Little Penguin - Chromosphere - Albums - Reviews - Soundblab

Little Penguin - Chromosphere

by Daryl Worthington Rating:8.5 Release Date:2012-10-15

Southend's Graham Boosey has been experimenting with the outer-fringes of electronic music for a few years now, trying his hand at harsh noise, epic space-drones, and composing on a Gameboy Camera. Through his various projects, he has been hugely prolific with output on a variety of tape and netlabels. Chromosphere is his first full-length album and, perhaps most unexpectedly of all for a musician with such an eccentric breadth of interests, this album is defined by the melodic and emotional possibilities it extracts from electronic music.

The opening and closing tracks of Chromosphere are titled 'Chow Pt.1 and Pt.2' respectively.

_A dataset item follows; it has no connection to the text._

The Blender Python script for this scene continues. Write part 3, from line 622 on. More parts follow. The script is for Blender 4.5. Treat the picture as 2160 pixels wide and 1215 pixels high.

They are a good starting point to show what makes this album so unique. Both tracks begin with an eerie swooshing noise which misleads the listener into expecting something for more 'difficult' than they are about to hear. Both parts are built on playful, naïve melodies played on what sounds like a casio approximation of a xylophone.

The two tracks reach similar crescendos as walls of cinematic synths are added to the initial melody. The tools of the Little Penguin project are ones associated with electronic and dance music. However, Boosey has used these tools to achieve the most unlikely outcome. Both parts of 'Chow' are built on a pure, innocent and almost childlike sense of melody and are as comparable to Reiko Kudo's compositions as they are to the likes of Aphex Twin or Emeralds.

Although the album is clearly built upon the sequencing and looping traditionally associated with electronic music, the imagination on display never allows the track structures to become predicable. 'Adnap' is constructed out of a few simple components: A shoegazey, reverb-saturated synth part, a cheap drum-machine beat and a twinkling melodic arpeggio. This is gracefully extended into a six-minute song by dynamic changes and the sheer addictiveness of the melodies. Like The Vaselines' 'Jesus Wants Me for a Sunbeam', the repetition of a single hook is enough. Parts of the song are dropped in and taken away to give a sense of movement, and the strength of the melody and groove means that, like a Neu! motorik jam, it feels as though it should never end.

Like Boosey, I was brought up in Southend. Whether it was intended or it's just my subconscious making associations due to the shared experience, to me these songs are reflective of the declining seaside town. 'Polaris' is built on a contrast (a polarisation?). The song's core is a mechanical oscillating note which runs through the track, the audio equivalent of a flickering neon light.

Over the top, distorted synths and keys play a soaring, grandiose melody while a plodding, looped synth provides a more sedate sense of movement. To me this song evokes the Southend seafront, the bright neon lights and frantic electricity of the arcades and amusements facing out onto the vast calm of the Thames estuary. 'Puce Moment', with its spacey drones played alongside a pretty piano melody, captures the bizarre contrast between brightness and colour of a modern seaside town, and the eerie sense of decay present in them.

The last few years have been particularly exciting ones for the development of experimental electronic music, with the likes of Oneohtrix Point Never, Actress, Andy Stott and Emeralds all testing the boundaries of the genre and opening it to new possibilities. Little Penguin's achievement on his debut album is to make something which is just as full of character and adventure. Although perhaps not showcasing the same invention and sense of experimentation of the above, his album captures a sweet innocence that isn't normally found in electronic music, and it comes so unexpectedly that, in its own unique way, it is just as important.

The innovation of somebody like Daniel Johnston or The Moldy Peaches comes from absence, their ability to deconstruct pop music into its most basic and necessary emotional elements. Chromosphere does something very similar to electronic music.